Dink was gunned down on Friday outside the offices of Agos ("Ploughed Furrow"), the weekly Turkish Armenian paper he edited in central Istanbul. "I have killed the infidel," his murderer was heard to shout.

Hrant Dink was the most prominent and controversial ethnic Armenian figure in Turkey. With some 60,000 people, the Armenians are the largest surviving Christian minority in the country, despite a systematic and brutal attempt to exterminate or expel the entire population in the dying days of the Ottoman Empire in what Dink and all other Armenians rightly insist was genocide.

That successive Turkish governments have devoted massive resources to denying the genocide has poisoned relations between Turks and Armenians to this day. Yet Dink sought to overcome this legacy, arguing that the Turks of today are different from their Ottoman ancestors who conducted the killings. He also argued that Armenians around the world should no longer see relations with the Turks through the prism of the genocide. "Turkish-Armenian relations should be taken out of a 1915-metres-deep well," he argued.

But the Turkish authorities repeatedly tried to intimidate Dink into silence, closing the paper in 2001 and prosecuting him, but he was acquitted. Over the years he faced repeated trials, often under the notorious Article 301 of the Criminal Code which punishes "insulting Turkishness", on one occasion using deliberately twisted evidence.

Dink had a troubled childhood. One of a small number of surviving Armenian families in south-east Turkey in what had before the genocide been the heartland of Turkish Armenia, the Dink family disintegrated soon after Hrant's birth through his father's gambling. The young Dink was then cared for by his grandfather, the inspiration throughout his life. Even in primary school the boy objected to the mandatory daily recitation of the patriotic verse "I am a Turk, I am honest, I am hardworking", insisting that he was a Turkish citizen of Armenian origin.

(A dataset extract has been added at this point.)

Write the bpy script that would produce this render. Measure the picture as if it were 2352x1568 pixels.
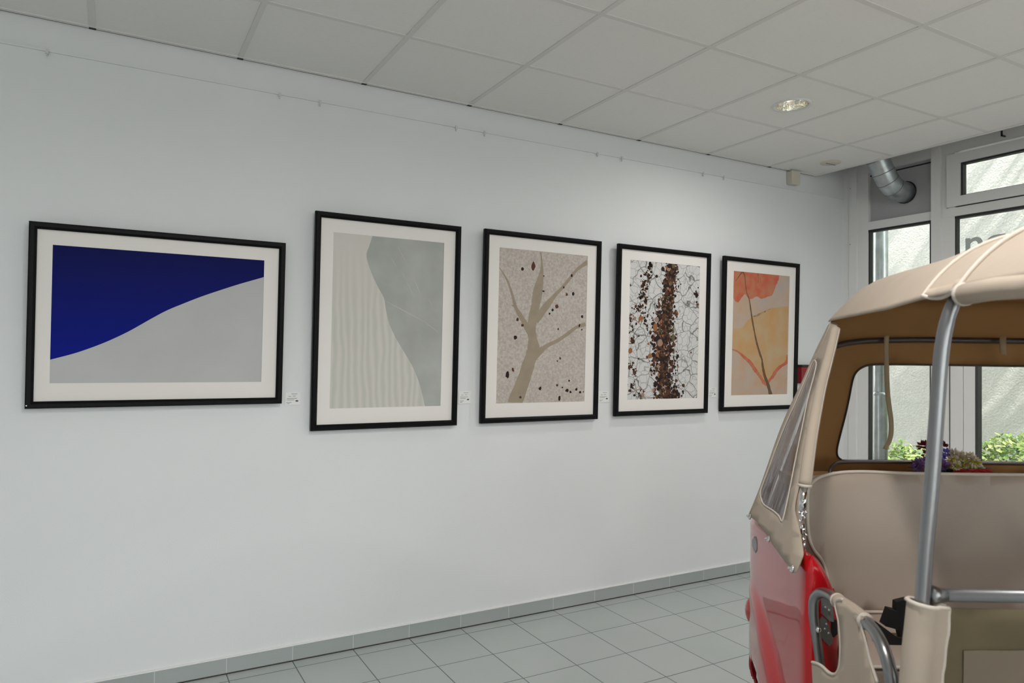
import bpy, bmesh, math, random
from mathutils import Vector, Matrix, noise
from mathutils.geometry import delaunay_2d_cdt
random.seed(7)
for o in list(bpy.data.objects): bpy.data.objects.remove(o)
SC = bpy.context.scene
COL = SC.collection
PI = math.pi

# ------------------------------------------------------------------ camera
YAW, PITCH, ROLL, FPX = .5130, .0209, .0126, 1632.46
CAM = Vector((0, -3.69, 1.549))
Fv = Vector((math.cos(PITCH)*math.sin(YAW), math.cos(PITCH)*math.cos(YAW), math.sin(PITCH)))
R0 = Vector((math.cos(YAW), -math.sin(YAW), 0)); U0 = R0.cross(Fv)
Rv = R0*math.cos(ROLL) + U0*math.sin(ROLL); Uv = -R0*math.sin(ROLL) + U0*math.cos(ROLL)
cd = bpy.data.cameras.new('camera'); cam = bpy.data.objects.new('camera', cd); COL.objects.link(cam)
m = Matrix((Rv, Uv, -Fv)).transposed().to_4x4(); m.translation = CAM
cam.matrix_world = m
cd.sensor_width = 36; cd.lens = 36*FPX/2352; cd.clip_start = .02; cd.clip_end = 200
cd.dof.use_dof = True; cd.dof.focus_distance = 4.2; cd.dof.aperture_fstop = 5.6
SC.camera = cam

# ------------------------------------------------------------------ light
SC.view_settings.view_transform = 'Standard'; SC.view_settings.look = 'None'
SC.view_settings.gamma = 1; SC.view_settings.use_curve_mapping = False
SC.view_settings.exposure = 0.14
DLW = 23      # watts per added downlight out of view
W = bpy.data.worlds.new('sky'); SC.world = W; W.use_nodes = True
bg = W.node_tree.nodes['Background']
bg.inputs[0].default_value = (.96, .98, 1.0, 1); bg.inputs[1].default_value = 3.8
sd = bpy.data.lights.new('sun', 'SUN'); sd.energy = 9.0; sd.angle = .01; sd.color = (1, .95, .86)
sun = bpy.data.objects.new('sun', sd); COL.objects.link(sun)
sun.rotation_euler = Vector((.10, .62, -.76)).to_track_quat('-Z', 'Y').to_euler()
sun.location = (0, 0, 9)
def portal(name, loc, dirv, sx, sy):
    l = bpy.data.lights.new(name, 'AREA'); l.shape = 'RECTANGLE'; l.size = sx; l.size_y = sy
    l.cycles.is_portal = True
    o = bpy.data.objects.new(name, l); COL.objects.link(o); o.location = loc
    o.rotation_euler = Vector(dirv).to_track_quat('-Z', 'Y').to_euler()
XW, XL, YB, H = 5.16, -3.2, -8.2, 2.998
XC = 4.785       # where the suspended ceiling stops, short of the window wall
portal('window_light', (XW+.06, -1.2, 1.65), (-1, 0, 0), 2.3, 2.9)
portal('window_light', (-.1, YB-.1, 1.65), (0, 1, 0), 6.1, 2.9)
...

When only seven, Dink and his brothers were sent to an Armenian orphanage in Istanbul, where he would meet his future wife. In his final year at an Armenian secondary school in the city he was expelled for his left-wing sympathies and finished his schooling at a Turkish school. In 1972 he legally changed his first name to Firak, which did not give away his ethnic Armenian origin in a highly nationalist country that refuses to embrace its many minorities.

Dink took a degree in zoology at Istanbul University, but failed to complete further studies in philosophy. He was occasionally jailed for his leftist activities. He and his wife then ran an Armenian youth camp, but after this he was subjugated to Education Ministry control he moved into journalism. For a decade he ran a bookshop with his brothers, steering clear of political activity.

In 1996 he founded Agos, which was published in Turkish and Armenian and came to have an influence beyond its circulation of 6,000. Run collegially, it had its offices in a converted flat that were always crowded and humming with debate. Dink paid particular attention to training young ethnic Armenian journalists, many of whom joined the mainstream Turkish media.

Not all in the Armenian community admired Dink's role as its unelected spokesperson. He was not devout and the Armenian patriarch often disagreed with his approach, preferring a quieter line.

But Dink was above all a figure in Turkish society as a whole, speaking up for democracy, human rights, free speech and the rights of oppressed groups, including women, Kurds and other ethnic minorities. A fluent Turkish-speaker (some say he was more eloquent in Turkish than Armenian), Dink was a popular interviewee, able to present difficult views directly and imaginatively without alienating his audience.

This made his conviction in October 2005 of "insulting Turkishness" and suspended six-month sentence particularly hard to bear. "When I first heard the verdict I found myself under the bitter pressure of my hope that I kept during all the months of the trial. I was stupefied," Dink recalled. "In my view, to humiliate people we live together with on the basis of ethnic or religious difference is called racism and this is something unforgivable."

Branding the verdict "a bad joke", he vowed to fight to clear his name. He cried as he spoke of it. "My only weapon is my sincerity."